Even the older 4790K is sometimes faster. And the i7 quads are cheaper. So games prefer higher clocks to more cores, that's still true.


I am looking forward more to their Naples cpus for servers.


You should come back, even just for a few games a year. There are some incredible experiences available these days.


It is something I sometimes want to do, but find hard to justify. First of all, when I played, it was competitively and I found it hard to get fun out of just playing casually. In fact, I have quite addictive behaviour so I usually ended up addicted to games I played competitively. (CS:S, L4D(2) and COD2/4).
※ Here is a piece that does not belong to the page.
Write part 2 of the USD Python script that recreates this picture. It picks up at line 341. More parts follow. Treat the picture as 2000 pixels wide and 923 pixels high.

I know myself well enough to know that I can not play "in moderation" and would tend towards the competitive aspect. (Single player games never really entertained me that much)


Overwatch would be right up your alley :)


Hehe, I have heard that before, but I have actually not seen any gameplay of that :-)


I'm curious if you could elaborate on this.

For the population I represent (never, ever, want a first person visual rendering, under any circumstance) but love high quality game mechanics, I have a hard time finding what I consider good games. Everybody wants to polish their fundamentally undesirable three dimensional scene.


Hmm, these last years were one of the best years in:

- strategy gaming (from Deserts of Kharak, Civilization, Paradox interactive grand strategy games, Eugen Systems games, Total War series, XCOM and more and more)

- RPG gaming (2D isometric RPGs are making a huge comeback with good writing and gameplay, things like Pillars of Eternity, new Torment, Divinty and more. 3rd person Witcher 3 collected record amount of awards and with good reason.)

- platformers (Ori, Shovel Knight), roguelikes (Darkest Dungeon, Don't starve, Spelunky, and more)

- experimental narrative games (Papers Please, This War of Mine, This is The Police)

- modern adventure games (Until Dawn, Telltales Wolf Among Us / Walking Dead / Game of Thrones and many more)

And those are only on PC and none of them are first person. Just like movies go beyond just Marvel and Transformers, gaming goes way beyond just Call of Duty and Battlefield. The AA market of smaller but still established companies (Paradox Interactive, Relic Entertainment, Telltale and many more) build great experiences and I don't think gaming market was ever so live and broad as it is these years.


I'd recommend Kentucky Route Zero, too, which is finally almost all out (boo episodic release models). It's what you get when people with vision, talent, some real book learnin', a good understanding of video games in general, and artistic taste set out to tell a story in video game form. Brain bleach for the various trying-too-hard, one-note "art" games out there.


While there is a lot of 3D experiences out there, a lot of the recent great games that show off interesting mechanics can be found in the 2D realm. While not an exhaustive list by any means, and not knowing your preferences, here's a handful: - terraria - stardew valley - undertale - rimworld - prison architect - nuclear throne


If you're a fan of Baldur's Gate and the like. Isometric CRPG's are back in full swing now. Pillars of Eternity, Pillars of Eternity Deadfire(just completed a fig.co funding), Tyranny, Torment. They are huge, deep games. Tons of under the hood mechanics going on. Definitely not point, click, kill. Requires lots of setup, strategy, on how you address each situation. Great stories.


In addition to mysterydip: Many RPGs and strategy games use 3D engines, but only for more "isometric" or "top down" views (downside is that they require more GPU performance than you'd think sometimes)

Also would like to mention Factorio explicitly.


Why the aversion to first person? I feel that something like Deus Ex would be a lot less immersive in third person.


“Sadly, playing games where we live imaginary, exciting lives having basically destroyed our own is insane.”